Untuk tenaga medis asing lulusan dalam negeri yang melaksanakan praktik di Indonesia harus memiliki surat izin praktek (SIP) dan surat tanda registrasi (STR) sesuai dengan ketentuan peraturan perundang-undangan.
Kemudian, dalam pasal 660 dijelaskan bahwa tenaga medis dan tenaga kesehatan asing lulusan dalam negeri hanya dapat melakukan praktik atas permintaan dari fasilitas pelayanan kesehatan pengguna dengan batasan waktu tertentu.
Berikutnya, untuk tenaga medis lulusan luar negeri yang dapat melaksanakan praktik di lndonesia hanya berlaku untuk tenaga medis spesialis dan subspesialis serta tenaga kesehatan tingkat kompetensi tertentu setelah mengikuti evaluasi kompetensi.
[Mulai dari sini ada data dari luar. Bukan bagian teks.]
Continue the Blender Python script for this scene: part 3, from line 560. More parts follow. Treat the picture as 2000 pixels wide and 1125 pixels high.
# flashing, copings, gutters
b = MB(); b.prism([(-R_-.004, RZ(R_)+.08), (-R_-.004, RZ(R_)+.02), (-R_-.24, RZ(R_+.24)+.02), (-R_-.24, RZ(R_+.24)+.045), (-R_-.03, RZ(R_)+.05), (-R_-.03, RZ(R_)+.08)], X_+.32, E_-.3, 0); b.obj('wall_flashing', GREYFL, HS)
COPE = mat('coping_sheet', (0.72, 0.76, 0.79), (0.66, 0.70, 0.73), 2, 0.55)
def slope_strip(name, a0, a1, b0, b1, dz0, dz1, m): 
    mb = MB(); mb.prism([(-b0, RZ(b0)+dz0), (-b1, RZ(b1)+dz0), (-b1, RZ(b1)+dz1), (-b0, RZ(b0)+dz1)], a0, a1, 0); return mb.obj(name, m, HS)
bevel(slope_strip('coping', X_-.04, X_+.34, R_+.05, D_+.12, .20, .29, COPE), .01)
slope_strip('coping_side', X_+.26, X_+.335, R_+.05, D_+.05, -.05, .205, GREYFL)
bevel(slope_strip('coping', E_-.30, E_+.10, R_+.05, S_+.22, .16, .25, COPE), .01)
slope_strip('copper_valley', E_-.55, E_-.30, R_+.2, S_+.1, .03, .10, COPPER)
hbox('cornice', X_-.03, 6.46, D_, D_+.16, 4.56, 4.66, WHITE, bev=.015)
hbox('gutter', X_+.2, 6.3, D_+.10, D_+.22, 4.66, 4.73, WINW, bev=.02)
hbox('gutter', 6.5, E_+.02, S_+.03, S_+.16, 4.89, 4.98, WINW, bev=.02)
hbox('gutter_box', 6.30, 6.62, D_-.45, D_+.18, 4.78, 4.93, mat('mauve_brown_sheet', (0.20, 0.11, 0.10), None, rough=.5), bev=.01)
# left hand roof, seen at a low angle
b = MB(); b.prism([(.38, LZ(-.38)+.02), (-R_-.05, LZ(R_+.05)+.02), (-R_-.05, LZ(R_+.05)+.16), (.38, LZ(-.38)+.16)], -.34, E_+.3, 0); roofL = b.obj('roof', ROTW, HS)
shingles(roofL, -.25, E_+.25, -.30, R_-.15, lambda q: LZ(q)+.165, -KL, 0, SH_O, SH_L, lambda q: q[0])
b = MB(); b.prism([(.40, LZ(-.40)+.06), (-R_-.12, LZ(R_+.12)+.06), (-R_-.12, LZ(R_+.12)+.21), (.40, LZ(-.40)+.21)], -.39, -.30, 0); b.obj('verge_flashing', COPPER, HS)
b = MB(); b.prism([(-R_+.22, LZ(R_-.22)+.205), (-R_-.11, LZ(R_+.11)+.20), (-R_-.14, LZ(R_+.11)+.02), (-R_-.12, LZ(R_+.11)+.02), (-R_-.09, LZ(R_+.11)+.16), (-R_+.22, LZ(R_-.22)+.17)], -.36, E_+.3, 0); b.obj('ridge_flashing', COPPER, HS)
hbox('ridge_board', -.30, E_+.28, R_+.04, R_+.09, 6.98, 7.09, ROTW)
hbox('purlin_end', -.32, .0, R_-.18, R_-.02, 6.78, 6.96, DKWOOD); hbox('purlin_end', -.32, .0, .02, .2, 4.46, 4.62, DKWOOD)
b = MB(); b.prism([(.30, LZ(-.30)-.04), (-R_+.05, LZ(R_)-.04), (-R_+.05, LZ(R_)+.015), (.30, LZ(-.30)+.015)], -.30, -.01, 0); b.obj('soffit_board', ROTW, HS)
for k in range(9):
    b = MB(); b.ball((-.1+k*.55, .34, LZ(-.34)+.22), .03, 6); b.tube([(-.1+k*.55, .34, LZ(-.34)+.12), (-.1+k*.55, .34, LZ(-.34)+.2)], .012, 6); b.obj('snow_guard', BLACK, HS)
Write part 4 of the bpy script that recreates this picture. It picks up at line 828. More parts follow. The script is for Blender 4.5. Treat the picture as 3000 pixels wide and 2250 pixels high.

Tenaga kesehatan tingkat kompetensi tertentu sebagaimana dimaksud merupakan tenaga kesehatan yang memiliki kualifikasi setara dengan level delapan kerangka kualifikasi nasional Indonesia.
Dalam kondisi tertentu, menteri dapat menetapkan pendayagunaan tenaga medis dan tenaga kesehatan warga negara asing lulusan luar negeri dengan kualifikasi selain sebagaimana dimaksud pada ayat (2) untuk melaksanakan praktik keprofesian.
Menteri Kesehatan (Menkes) Budi G. Sadikin mengatakan pihaknya menyambut baik terbitnya PP ini guna menjadi acuan dalam membangun sistem kesehatan Indonesia.
"Kami menyambut baik terbitnya peraturan ini, yang menjadi pijakan kita untuk bersama-sama mereformasi dan membangun sistem kesehatan sampai ke pelosok negeri," ujar Budi dalam keterangannya, Senin (29/7/2024).
Budi menjelaskan ketentuan teknis yang diatur dalam PP ini meliputi penyelenggaraan upaya kesehatan, aspek teknis pelayanan kesehatan, pengelolaan tenaga medis dan tenaga kesehatan, fasilitas pelayanan kesehatan, serta teknis perbekalan kesehatan serta ketahanan kefarmasian alat kesehatan.
Budi mengatakan selanjutnya pihaknya bertugas untuk memastikan aturan ini dapat berjalan dengan baik.
"Selanjutnya tugas kita memastikan pelaksanaan program didukung dengan aturan teknis berupa peraturan presiden dan peraturan menteri kesehatan, maupun peraturan setingkat menteri lainnya," imbuh Budi.